None of this is to say that the War on Poverty shouldn't have been tried (Vietnam, on the other hand...). It was a noble experiment in the fine humane tradition of liberalism and well worth the effort and financial and even the political cost. And it was not without its successes - it wiped out destitution at the expense of public willingness to trust active government. So it's time to recognize that it is a deeply problematic model, and try new ones. Among those that come to mind, I favor a true negative income tax (basically an EITC that makes a real difference in the standard of living), coupled with quality, low cost services like healthcare and education.

I know, this kind of evangelism sounds eerily like the DLC's "Different Kind of Democrat". And I do often like the DLC's policy ideas, but I really resent the holier-than-thou Third Way bullshit.

Overall I just never quite get the sense that progressives are ready to let go of some of these past experiments and philosophical bases. All Democrats from JFK to Kucinich want a strong and active government. But we disagree about where and when that means intruding into business, how that translates into strong foreign policy, and particularly how best to sell that vision to the country at large. I just don't see how we can start to resolves these disputes until we acknowledge some mistakes.

I merely wanted to try to explain that the party has got to come to terms with the left-center conflict, and that it is not such a bad thing to look to the near past to see what pragmatism looks like again. It isn't necessarily an evil, but it all depends on the leadership.

I agree. There are basically three parties in America. The reactionaries. The conservatives. The progressives. Over the last 30 years the reactionaries have grown quite strong, both in absolute numbers and in their control of the messages produced by the American Media. So for the Democratic Party to control the agenda, the conservatives and progressives have to form an alliance of mutual support for the common good.

One of the reasons you are getting bitter comments is that you are suggesting that the solution to the conservative-progressive alliance is for progressives to stop making demands and go along to get along. This idea has been debated quite thoroughly in the blogosphere since 2000 and the informed concensus is that this formula (conservatives lead progressives follow) is a losing formula. It is a losing formula because it allows the reactionary controlled media to close a triangle of failure on all Democrats as weak and unprincipled.
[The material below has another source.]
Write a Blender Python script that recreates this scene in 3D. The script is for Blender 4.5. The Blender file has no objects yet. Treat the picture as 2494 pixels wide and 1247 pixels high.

In short if conservative Democrats allow progressives to be demonized by the reactionaries, then both conservative democrats and progressives fail. Only by showing strength in the face of reactionay criticism of progressives can the conservative-progressive alliance win at the balot box and the court of public opinion.

Peter Daou has written the post on this subject. The broken triangle
http://www.huffingtonpost.com/peter-daou/the-broken-triangle-pr_b_13691.html?view=print

Please read the Daou article. It is very important for Democratic Party strategy in the next two years. Please print it and read it.

I would submit to you that the reason the mid term elections races were not won with higher margins for democrats in each race is because the reactionary republicans managed to close the triangle on all democrats over Kerry and the NJ marriage benefit decision. By showing weakness in the face of anti-liberal criticism, conservative democrats allowed independent votes to pass over to reactionaries.

Stirling. Please show some patience with your critics. You are in the persuasion business. Why not use it as a teachable moment? If it is a real troll you will know soon enough. Maybe you don't intend to but the impression you leave in the comments is that you shoot first and ask questions later. More compassion. Most people have been conditioned by 30 years of reactionary pro republican ideas. Hate the message not the messanger.